- **Stored items from a collection**
▬▬▬▬▬▬▬▬▬▬

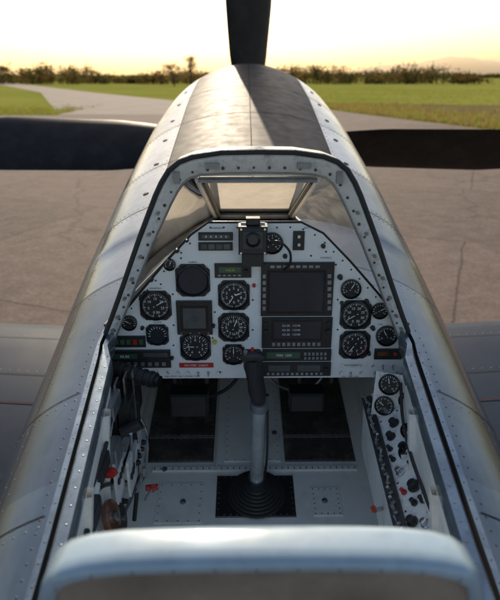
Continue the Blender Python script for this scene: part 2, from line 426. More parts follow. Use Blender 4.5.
for x in (-.128,.090): fl(x,x+.006,1.46,2.05,.012,'paint_light')
fl(-.33,.33,1.462,1.482,.006,'floor_paint',.02)
fl(-.33,.33,1.20,1.225,.006,'floor_paint',.02)
for sx in (-.235,.235):
    for dx in (-.06,.06): cb.cyl((sx+dx,1.85,-1.08),(sx+dx,1.83,-.80),.009,'metal_grey')
    cb.box(sx-.07,sx+.07,1.82,1.84,-1.03,-.90,'black')
    for k in range(4): cb.box(sx-.07,sx+.07,1.812,1.82,-1.025+k*.033,-1.01+k*.033,'metal_grey')
M_=Matrix(((1,0,0,0),(0,0,-1,1.46),(0,1,0,0),(0,0,0,1)))
cb.box(-.25,-.14,-.935,-.86,0,.06,'black',M_,ch=.006); cb.box(.10,.20,-.92,-.86,0,.06,'black',M_,ch=.006)
cb.spline([(-.3,1.7,-.8),(-.22,1.62,-.98),(-.1,1.66,-1.0),(0,1.72,-.9)],.006,'black')
cb.spline([(.3,1.7,-.8),(.2,1.62,-.96),(.08,1.66,-.98),(0,1.72,-.9)],.005,'metal_grey')
for x,y in ((.07,1.62),(.05,1.8),(-.22,1.35),(.21,1.35),(-.29,1.47)):
    p=FT_@Vector((x,y/CF,.004)); cb.lathe([(.009,0),(.009,.003),(.005,.005)],'metal_grey',Matrix.Translation(p)@Matrix.Rotation(.2,4,'X'),14)
cb.obj('cockpit_tub',air)
# ---------------------------------------------------------------- instrument panel: image pixels (a right, b down) cast along camera rays onto plane y=YP
YP=1.31
def pp(a,b):
    v=(300-b)/560; t=YP/(.928+.373*v); return Vector(((a-256)/560*t,t*(-.373+.928*v)))
K=.0025
ip=empty('instrument_panel')
PM=Matrix(((1,0,0,0),(0,0,-1,YP),(0,1,0,0),(0,0,0,1)))
out=[(207,223),(300,223),(322,234),(349,262),(376,293),(403,326),(409,345),(409,372),(385,378),(112,378),(104,372),(104,343),(113,325),(140,292),(165,262),(190,235)]
op=[pp(*q) for q in out]
pm=MB()
pm.poly([(p.x,p.y,0) for p in op],'panel_paint',PM)
pm.grid([[(p.x,p.y,0) for p in op+[op[0]]],[(p.x,p.y,-.008) for p in op+[op[0]]]],'panel_paint',PM)
edge=[pp(*q) for q in [(104,372),(104,343),(113,325),(140,292),(165,262),(190,235),(207,223),(300,223),(322,234),(349,262),(376,293),(403,326),(409,345),(409,372)]]
pm.tube([PM@Vector((p.x,p.y,-.004)) for p in edge],.0045,'black',8)
for p in along([(q.x,q.y,0) for q in edge],.034):
    c=Vector((0,-.5,0)); d=(c-p).normalized()*.012; pm.dome(PM@(p+d),(0,-1,0),.0026,'rivet_dark')
deck=[[PM@Vector((p.x,p.y,0)) for p in edge[2:12]]]
bl=[S(y,acut(y)) for y in (1.33,1.45,1.58,1.68,1.75)]
far=[Vector((-p.x,p.y,p.z-.012)) for p in bl]+[Vector((p.x,p.y,p.z-.012)) for p in bl[::-1]]
deck.append(far); pm.grid(deck,'deck')
def box(a0,b0,a1,b1,h,mat,z0=0,ch=.0012):
    p=pp(a0,b1); q=pp(a1,b0); p2=pp((a0+a1)/2,(b0+b1)/2)
    w=(a1-a0)*K/2*1.0; cx=p2.x
    pm.box(cx-w,cx+w,p.y,q.y,z0,h,mat,PM,ch=min(ch,(h-z0)*.45))
def screw(a,b,r=.0022):
    p=pp(a,b); pm.dome(PM@Vector((p.x,p.y,0)),(0,-1,0),r*.92,'rivet_dark')
def gauge_at(mb,M,r,ticks=20,span=300,needles=(40,),labels=None,face='dial',square=True,mk='mark',arc=None):
    if square:
        s=r*1.10; q=s*.35
        pts=[(-s+q,-s),(s-q,-s),(s,-s+q),(s,s-q),(s-q,s),(-s+q,s),(-s,s-q),(-s,-s+q)]
        mb.poly([(x,y,.0028) for x,y in pts],'black',M); mb.grid([[(x,y,z) for x,y in pts+[pts[0]]] for z in (.0028,0)],'black',M)
        for sx in (-1,1):
            for sy in (-1,1):
                mb.lathe([(.0020,.0028),(.0020,.0040),(.001,.0042)],'steel',M@Matrix.Translation((sx*s*.83,sy*s*.83,0)),8)
    mb.lathe([(r*1.08,0),(r*1.09,.006),(r*1.06,.0095),(r*1.0,.0105),(r*.95,.008),(r*.92,.0035)],'black_gloss',M,36,cap=False)
    mb.lathe([(.0,.0031),(r*.94,.0032)],face,M,36,cap=False)
    st=-span/2
    if ticks:
        for i in range(ticks+1):
            a=R(90-(st+span*i/ticks)); big=(i%max(1,ticks//10)==0) if ticks>=20 else True
            r0=r*(.70 if big else .78); r1=r*.88; w=.0008 if big else .00045
            c,s_=math.cos(a),math.sin(a); px,py=-s_*w,c*w
            mb.quad((r0*c+px,r0*s_+py,.0036),(r0*c-px,r0*s_-py,.0036),(r1*c-px,r1*s_-py,.0036),(r1*c+px,r1*s_+py,.0036),mk,M)
    if labels:
        L=len(labels)
        for i,t in enumerate(labels):
            a=R(90-(st+span*i/(L-1 if span<355 else L))); text(mb,t,r*.27,mk,M,r*.52*math.cos(a),r*.52*math.sin(a),.0036)
    if arc:
        a0,a1,cm=arc; seg=12
        mb.grid([[(rr*math.cos(R(90-(a0+(a1-a0)*i/seg))),rr*math.sin(R(90-(a0+(a1-a0)*i/seg))),.0038) for i in range(seg+1)] for rr in (r*.86,r*.91)],cm,M)
    for k,nd in enumerate(needles):
        a=R(90-nd); c,s_=math.cos(a),math.sin(a); L=r*(.72 if k==0 else .5); w=.0011 if k==0 else .0018; z=.0046+.0006*k
        mb.add([(-c*r*.18-s_*w,-s_*r*.18+c*w,z),(-c*r*.18+s_*w,-s_*r*.18-c*w,z),(c*L*.85+s_*w*.8,s_*L*.85-c*w*.8,z),(c*L,s_*L,z),(c*L*.85-s_*w*.8,s_*L*.85+c*w*.8,z)],[(0,1,2,3,4)],mk,M)
    mb.lathe([(r*.09,.003),(r*.09,.006),(r*.05,.0065)],'black',M,12)
def gauge(a,b,rp,**k):
    p=pp(a,b); gauge_at(pm,PM@Matrix.Translation((p.x,p.y,0)),rp*K,**k)
def knob(a,b,rp,h=.014,mat='black'):
    p=pp(a,b); r=rp*K; pm.lathe([(r*1.15,0),(r*1.15,.003),(r,.004),(r*.92,h),(r*.7,h+.001)],mat,PM@Matrix.Translation((p.x,p.y,0)),16)
def toggle(a,b,ang=25):
    p=pp(a,b); T=PM@Matrix.Translation((p.x,p.y,0))
    pm.lathe([(.0037,0),(.0037,.003),(.0023,.004)],'steel',T,10); s=math.sin(R(ang)); pm.cyl((0,0,.003),(0,.012*s,.003+.012*math.cos(R(ang))),.0012,'steel',.0019,8,M=T)
D10=[str(i) for i in range(10)]
gauge(155,305,14.5,ticks=40,span=330,needles=(60,),labels=['0','5','10','15','20','25','30'],arc=(20,90,'lcd'))
gauge(157,334,10.5,ticks=10,span=200,needles=(),face='screen')
gauge(192,280,15.5,ticks=0,needles=(),face='screen')
gauge(233,295,14.5,ticks=50,span=360,needles=(-150,70),labels=D10)
gauge(233,327,14.5,ticks=36,span=360,needles=(20,),labels=['N','3','6','E','12','15','S','21','24','W','30','33'])
gauge(195,346,14.5,ticks=24,span=300,needles=(-90,),labels=['4','3','2','1','0','1','2','3','4'])
gauge(233,354,10.5,ticks=20,span=260,needles=(0,),labels=['0','2','4','6'])
gauge(271,243,10,ticks=20,span=270,needles=(-40,),labels=['0','4','8'],square=False)
gauge(350,289,9.5,ticks=20,span=240,needles=(30,),labels=['0','5'],square=False)
gauge(355,315,14.5,ticks=40,span=320,needles=(-120,),labels=['0','5','10','15','20','25','30','35'],arc=(40,100,'lcd'))
gauge(354,345,14.5,ticks=40,span=320,needles=(-145,),labels=['0','1','2','3','4','5','6','7'],arc=(100,150,'red'))
gauge(386,336,10.5,ticks=20,span=240,needles=(-30,),labels=['0','5'],square=False)
gauge(379,311,8,ticks=10,span=240,needles=(60,),labels=['0','5'],square=False)
gauge(129,322,7.5,ticks=10,span=240,needles=(-60,),square=False)
gauge(169,264,5.5,ticks=10,span=240,needles=(20,),square=False)
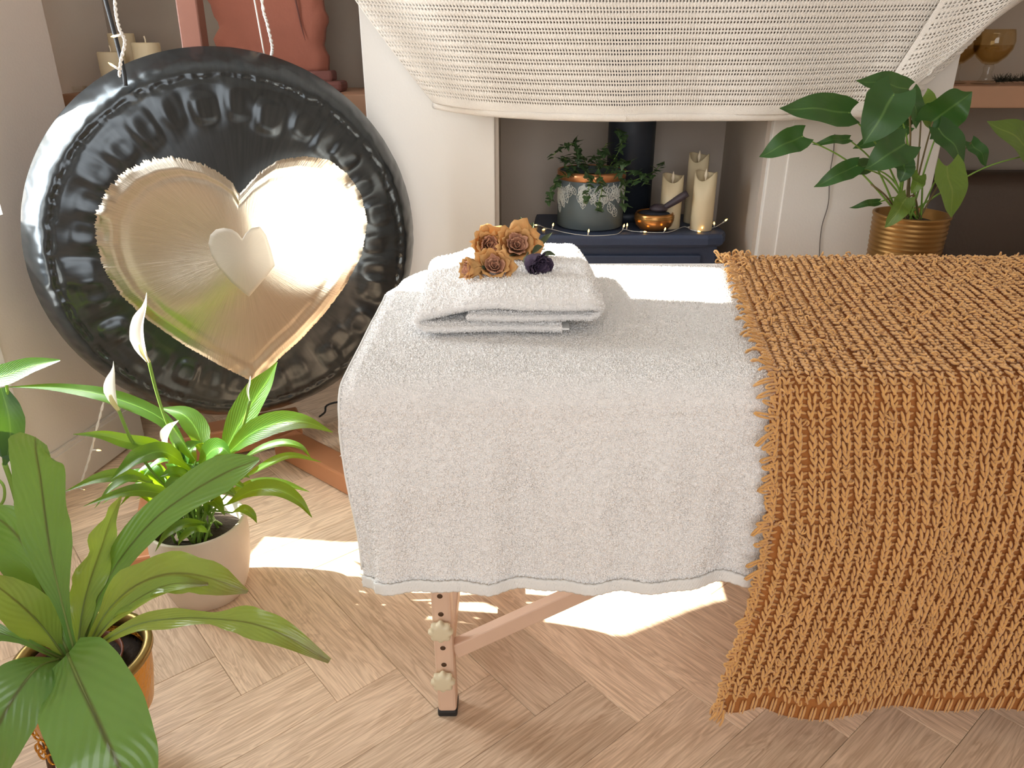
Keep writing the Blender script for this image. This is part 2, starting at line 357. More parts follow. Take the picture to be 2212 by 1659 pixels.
# ------------------------------------------------------------------ the room
struct(box('floor', (-2.0, -2.2, -0.08), (3.0, 3.0, -0.0085), 'oak_plank'), 'pale oak herringbone floor')
floor = bpy.data.objects['floor']
PW, NW = 0.14, 4
pm = boxm(PW * NW - 0.0007, PW - 0.0007, 0.008, 0.0008, 1, (0, 0, -0.004)); pm.materials.append(MATS['oak_plank'])
e1 = Vector((math.cos(math.radians(-50)), math.sin(math.radians(-50)), 0)); e2 = Vector((-e1.y, e1.x, 0))
org = Vector((0.05, 1.15, 0)) - (e1 - e2).normalized() * ((NW - 0.5) / math.sqrt(2) * PW)
for j in range(-24, 26):
    for k in range(-2, 3):
        for kind in (0, 1):
            if kind == 0: cx, cy, an = j + 2 * NW * k + NW / 2, j + 0.5, -50
            else: cx, cy, an = j + 2 * NW * k + NW + 0.5, j + 1 - NW / 2, 40
            p = org + e1 * (cx * PW) + e2 * (cy * PW)
            if not (-1.55 < p.x < 1.75 and 0.55 < p.y < 2.65): continue
            if p.x < -1.0 - 0.15 * (2.33 - p.y) - 0.0 and p.y > 2.1: continue
            o = link('plank', pm, None, floor); o.location = p - floor.location + Vector((0, 0, random.uniform(-0.0003, 0.0))); o.rotation_euler = (0, 0, math.radians(an))

def wx(Y): return -1.24 - 0.19 * (2.33 - Y)
def wall_piece(name, Ya, Yb, za, zb, mat='wall_paint', parent=None, th=0.22, off=0.0):
    a, b = wx(Ya) + off, wx(Yb) + off
    V = [(a, Ya, za), (b, Yb, za), (b - th, Yb, za), (a - th, Ya, za), (a, Ya, zb), (b, Yb, zb), (b - th, Yb, zb), (a - th, Ya, zb)]
    F = [(0, 1, 5, 4), (1, 2, 6, 5), (2, 3, 7, 6), (3, 0, 4, 7), (4, 5, 6, 7), (3, 2, 1, 0)]
    return obj(name, V, F, mat, parent, smooth=False)
WE = 2.27
Y0, Y1, ZB, ZT = 1.47, 1.84, 0.05, 2.33
YM = 1.97
wl = struct(bpy.data.objects.new('wall_left', None), 'beige painted side wall left of the gong'); C.objects.link(wl)
wall_piece('wall_section', YM, WE, -0.005, 2.6, parent=wl)
wall_piece('wall_section', Y1, YM, -0.005, 0.80, parent=wl)
wall_piece('wall_section', -2.2, Y0, -0.005, 2.6, parent=wl)
wall_piece('wall_section', Y0, YM, ZT, 2.6, parent=wl)
wall_piece('wall_section', Y0, Y1, -0.005, ZB, parent=wl)
box('wall_section', (-1.62, WE, -0.005), (-1.36, 2.86, 2.6), 'wall_paint', wl)
bl = struct(bpy.data.objects.new('baseboard_left', None), 'skirting board along the side wall'); C.objects.link(bl)
wall_piece('board', Y1 + 0.0, WE, 0.0, 0.12, 'wall_paint', bl, 0.016, 0.018)
wall_piece('bead', Y1 + 0.0, WE, 0.12, 0.132, 'wall_paint', bl, 0.010, 0.012)
# half-glazed garden door in the side wall and the narrow side light next to it
wd = struct(bpy.data.objects.new('door_1', None), 'white half-glazed garden door in the side wall'); C.objects.link(wd)
FW = 0.05
wall_piece('door_frame', Y1 - FW, Y1, ZB, 0.80, 'white_gloss', wd, 0.12, 0.012)
wall_piece('door_frame', Y0, Y0 + FW, ZB, ZT, 'white_gloss', wd, 0.12, 0.012)
wall_piece('lower_panel', Y0 + FW, Y1 - FW, ZB, 0.50, 'white_gloss', wd, 0.05, -0.02)
wall_piece('door_rail', Y0 + FW, Y1 - FW, 0.50, 0.54, 'white_gloss', wd, 0.12, 0.012)
wall_piece('door_frame', Y0 + FW, YM, ZT - 0.05, ZT, 'white_gloss', wd, 0.12, 0.012)
wall_piece('pane', Y0 + FW, Y1, 0.54, ZT - 0.05, 'pane_glass', wd, 0.006, -0.06)
wall_piece('pane', Y1, YM, 0.80, ZT - 0.05, 'pane_glass', wd, 0.006, -0.06)
# unseen drape added to cut the sun across the table top
cu = thing('sun_blocker', 'unseen cream drape added to block sun from the table top', 'sun_blocker')
nz_, nw_ = 40, 60; V = []
for i in range(nz_):
    z = 0.75 + (2.50 - 0.75) * i / (nz_ - 1); k = min(1, max(0, (z - 1.12) / 0.40)); k = k * k * (3 - 2 * k); yr = 1.44 + 0.245 * k
    for j in range(nw_):
        f = j / (nw_ - 1); yy = 1.22 + (yr - 1.22) * f; V.append((wx(yy) + 0.05 + 0.018 * math.sin(f * 40) * (1 - .4 * k), yy, z))
o = obj('blocker_cloth', V, grid_faces(nz_, nw_), 'crochet', cu); o.modifiers.new('t', 'SOLIDIFY').thickness = 0.003
tube('blocker_rod', [(wx(1.15) + 0.05, 1.15, 2.53), (wx(2.05) + 0.05, 2.05, 2.53)], 0.012, 'iron_leg', cu, 10)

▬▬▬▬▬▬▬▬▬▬

- **WRITTEN REQUEST**
Your task is to transcribe only the lines from the line containing "Keep writing the" through the line containing "o = link('plank', pm, None, floor);", word for word.

- **OUTPUT BELOW**
Keep writing the Blender script for this image. This is part 2, starting at line 357. More parts follow. Take the picture to be 2212 by 1659 pixels.
# ------------------------------------------------------------------ the room
struct(box('floor', (-2.0, -2.2, -0.08), (3.0, 3.0, -0.0085), 'oak_plank'), 'pale oak herringbone floor')
floor = bpy.data.objects['floor']
PW, NW = 0.14, 4
pm = boxm(PW * NW - 0.0007, PW - 0.0007, 0.008, 0.0008, 1, (0, 0, -0.004)); pm.materials.append(MATS['oak_plank'])
e1 = Vector((math.cos(math.radians(-50)), math.sin(math.radians(-50)), 0)); e2 = Vector((-e1.y, e1.x, 0))
org = Vector((0.05, 1.15, 0)) - (e1 - e2).normalized() * ((NW - 0.5) / math.sqrt(2) * PW)
for j in range(-24, 26):
    for k in range(-2, 3):
        for kind in (0, 1):
            if kind == 0: cx, cy, an = j + 2 * NW * k + NW / 2, j + 0.5, -50
            else: cx, cy, an = j + 2 * NW * k + NW + 0.5, j + 1 - NW / 2, 40
            p = org + e1 * (cx * PW) + e2 * (cy * PW)
            if not (-1.55 < p.x < 1.75 and 0.55 < p.y < 2.65): continue
            if p.x < -1.0 - 0.15 * (2.33 - p.y) - 0.0 and p.y > 2.1: continue
            o = link('plank', pm, None, floor); o.location = p - floor.location + Vector((0, 0, random.uniform(-0.0003, 0.0))); o.rotation_euler = (0, 0, math.radians(an))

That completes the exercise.